Un secolo prima, all’inizio del ‘900, le potenze europee controllavano praticamente il mondo, con i loro imperi, a parte gli Stati Uniti d’America, che iniziavano la grande scalata al potere mondiale.
All’inizio del 2000 si sentivano vari statisti europei parlare di una grande Europa, capace di controllare l’economia mondiale con una potente valuta, l’Euro.
I ricordi vanno ad Helmut Kohl e alla sua discepola Angela Merkel, l’allora rampante Tony Blair, i presidenti francesi ed il grillo parlante Silvio Berlusconi, in antitesi con il prelato Romano Prodi.
Una serie di personaggi ormai finiti nelle paludi della storia, mentre nuovi protagonisti si sono affacciati sul palcoscenico.
Nel 2024 ci ritroviamo con il solito binomio, USA e Russia, mentre la Cina la fa ormai da forza mondiale autonoma, dato l’enorme progresso economico degli ultimi trent’anni.
In questo teatro notiamo non senza sorpresa l’assenza dell’Europa: il continente che ha amministrato il mondo negli ultimi cinquecento anni si trova desolatamente disperso, privo di un nucleo e di una consistenza unitaria.
Da Bruxelles arrivano fiotti di parole assolutamente inconcludenti, una marea di soldi sparsa a pioggia senza alcuna finalità principale, senza programmi a lunga scadenza.
Dove è finita l’unità della difesa europea? Dove è finita l’omogeneizzazione dello sviluppo economico? Oggi non c’è un’unione politica compatta, ma ventisette paesi che vanno ciascuno per conto proprio, a seconda degli interessi di ciascuno.
I protagonisti di venti, venticinque anni fa si diradano e scompaiono nel nulla, come Tony Blair in Gran Bretagna, i due galletti Prodi e Berlusconi, litiganti nella piccola pozzanghera Italia, ma soprattutto Angela Merkel, tanto lodata all’apice del suo potere, quanto criticata dopo la caduta.
La Mutti “alleata” della Russia ha sbagliato tutto su grande scala come se fosse stata soltanto un’insegnante di economia domestica e non la guida di un grande paese, per cui oggi l’industria trainante in Europa arranca fra una competenza industriale e una grande voglia di buttarsi nel capitale finanziario.
I nanetti, come l’Italia, stanno alla finestra e guardano ciò che succederà, speranzosi in qualche miracolo.

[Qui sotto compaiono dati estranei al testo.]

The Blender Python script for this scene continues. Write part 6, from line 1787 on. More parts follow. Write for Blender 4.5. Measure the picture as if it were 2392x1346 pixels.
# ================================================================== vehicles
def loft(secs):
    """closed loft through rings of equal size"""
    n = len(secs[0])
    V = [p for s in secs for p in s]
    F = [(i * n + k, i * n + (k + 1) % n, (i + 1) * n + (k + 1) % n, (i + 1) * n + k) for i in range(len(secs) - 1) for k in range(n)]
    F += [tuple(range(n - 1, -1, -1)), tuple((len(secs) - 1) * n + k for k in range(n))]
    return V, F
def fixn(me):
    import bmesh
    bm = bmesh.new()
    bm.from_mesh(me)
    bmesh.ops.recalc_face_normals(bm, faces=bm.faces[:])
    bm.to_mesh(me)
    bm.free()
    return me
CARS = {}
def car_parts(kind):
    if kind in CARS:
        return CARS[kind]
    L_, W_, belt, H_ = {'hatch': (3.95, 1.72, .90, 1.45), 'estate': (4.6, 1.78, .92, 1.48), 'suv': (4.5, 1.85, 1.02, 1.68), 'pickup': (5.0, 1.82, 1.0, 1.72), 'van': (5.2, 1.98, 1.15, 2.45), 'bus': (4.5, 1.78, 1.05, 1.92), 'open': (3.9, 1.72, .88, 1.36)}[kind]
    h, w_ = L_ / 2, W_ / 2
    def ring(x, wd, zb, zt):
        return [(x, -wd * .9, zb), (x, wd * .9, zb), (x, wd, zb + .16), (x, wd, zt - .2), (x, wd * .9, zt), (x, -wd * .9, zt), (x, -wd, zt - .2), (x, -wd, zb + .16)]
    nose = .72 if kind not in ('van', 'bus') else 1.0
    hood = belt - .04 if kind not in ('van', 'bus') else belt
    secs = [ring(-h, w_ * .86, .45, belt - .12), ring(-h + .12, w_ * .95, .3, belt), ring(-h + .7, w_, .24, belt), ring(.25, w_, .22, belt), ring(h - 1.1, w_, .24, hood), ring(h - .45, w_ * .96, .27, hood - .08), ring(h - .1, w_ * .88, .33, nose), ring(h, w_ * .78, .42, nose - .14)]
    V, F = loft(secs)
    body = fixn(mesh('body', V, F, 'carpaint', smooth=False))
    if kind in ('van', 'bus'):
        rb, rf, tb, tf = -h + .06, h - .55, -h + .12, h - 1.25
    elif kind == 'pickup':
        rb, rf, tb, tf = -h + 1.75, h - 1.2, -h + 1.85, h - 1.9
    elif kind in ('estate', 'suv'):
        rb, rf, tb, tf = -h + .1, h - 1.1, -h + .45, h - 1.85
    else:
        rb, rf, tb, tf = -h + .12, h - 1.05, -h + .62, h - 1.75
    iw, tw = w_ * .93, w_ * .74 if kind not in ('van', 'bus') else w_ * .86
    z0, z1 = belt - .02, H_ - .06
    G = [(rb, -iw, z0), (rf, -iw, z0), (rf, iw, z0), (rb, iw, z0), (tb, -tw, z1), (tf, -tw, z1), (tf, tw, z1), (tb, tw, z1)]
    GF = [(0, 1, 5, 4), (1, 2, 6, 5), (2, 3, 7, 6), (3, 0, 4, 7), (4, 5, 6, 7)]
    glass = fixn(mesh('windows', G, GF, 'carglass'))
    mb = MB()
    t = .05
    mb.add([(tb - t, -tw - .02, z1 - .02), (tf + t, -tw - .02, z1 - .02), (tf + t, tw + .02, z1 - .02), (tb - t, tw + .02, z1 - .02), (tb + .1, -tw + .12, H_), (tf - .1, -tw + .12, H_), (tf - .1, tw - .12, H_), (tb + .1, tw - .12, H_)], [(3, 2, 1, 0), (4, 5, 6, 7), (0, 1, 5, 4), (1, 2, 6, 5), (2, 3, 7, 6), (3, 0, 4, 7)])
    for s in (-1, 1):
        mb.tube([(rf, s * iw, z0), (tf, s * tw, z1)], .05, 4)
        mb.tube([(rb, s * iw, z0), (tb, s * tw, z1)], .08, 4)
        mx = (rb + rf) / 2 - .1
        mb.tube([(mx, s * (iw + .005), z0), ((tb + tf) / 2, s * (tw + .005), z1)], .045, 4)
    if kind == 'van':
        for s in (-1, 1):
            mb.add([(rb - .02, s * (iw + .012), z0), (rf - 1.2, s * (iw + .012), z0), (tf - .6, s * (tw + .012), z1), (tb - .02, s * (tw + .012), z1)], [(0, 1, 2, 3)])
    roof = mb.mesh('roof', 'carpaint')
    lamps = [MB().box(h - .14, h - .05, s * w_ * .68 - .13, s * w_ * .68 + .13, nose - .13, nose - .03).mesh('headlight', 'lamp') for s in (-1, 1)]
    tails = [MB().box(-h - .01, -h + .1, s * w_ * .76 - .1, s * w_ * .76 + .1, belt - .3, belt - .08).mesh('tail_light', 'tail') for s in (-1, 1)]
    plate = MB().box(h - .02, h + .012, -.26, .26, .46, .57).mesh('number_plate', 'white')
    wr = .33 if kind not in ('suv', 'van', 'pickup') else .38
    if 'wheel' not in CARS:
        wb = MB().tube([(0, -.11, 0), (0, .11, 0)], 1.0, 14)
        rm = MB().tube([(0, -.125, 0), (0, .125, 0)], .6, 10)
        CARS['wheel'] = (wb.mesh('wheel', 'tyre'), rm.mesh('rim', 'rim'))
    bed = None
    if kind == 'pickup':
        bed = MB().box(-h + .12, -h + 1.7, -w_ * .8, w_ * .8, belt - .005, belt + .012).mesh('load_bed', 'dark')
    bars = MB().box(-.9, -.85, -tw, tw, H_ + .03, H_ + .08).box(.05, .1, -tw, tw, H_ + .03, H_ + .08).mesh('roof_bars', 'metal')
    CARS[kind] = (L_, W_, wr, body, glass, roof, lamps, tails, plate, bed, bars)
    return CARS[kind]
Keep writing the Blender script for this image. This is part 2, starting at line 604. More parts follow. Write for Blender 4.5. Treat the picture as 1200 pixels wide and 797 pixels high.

In generale poi è arrivata su questa Europa una quantità di quote rosa che possano anche emozionare le femministe ante litteram, ma che non ci dicono ancora nulla sulle effettive capacità: la storia, solo lei, ci dirà se Ursula, Christine Lagarde e la Meloni saranno in grado di costruire qualcosa e di uscire dall’impasse in cui l’Europa si trova.
In generale, noto che il trio Titoli-Merito-Competenza è ampiamente calpestato e che si va verso una politica di imitazione acquiescente dei modelli imperiali (vedi USA).
Oggi, a oltre trentacinque anni dalla caduta del muro di Berlino, notiamo come la situazione politica sia estremamente fluida, ma manca la presenza fisica dell’Europa, che diventa non solo fluida, ma addirittura gassosa, evaporata.
I conclamati leader, in gonnella o in pantaloni, degli ultimi trent’anni, hanno fatto poco o niente per il benessere dei loro concittadini e per un Rinascimento europeo: a me sembra che vadano costruiti nuovi modelli e nuovi programmi per non farci sentire quello che in realtà siamo sempre stati, una piccola propaggine geografica dell’Asia.
Per il momento l’Europa è schiacciata, ma potrebbe anche risvegliarsi: attendiamo un nuovo Messiah.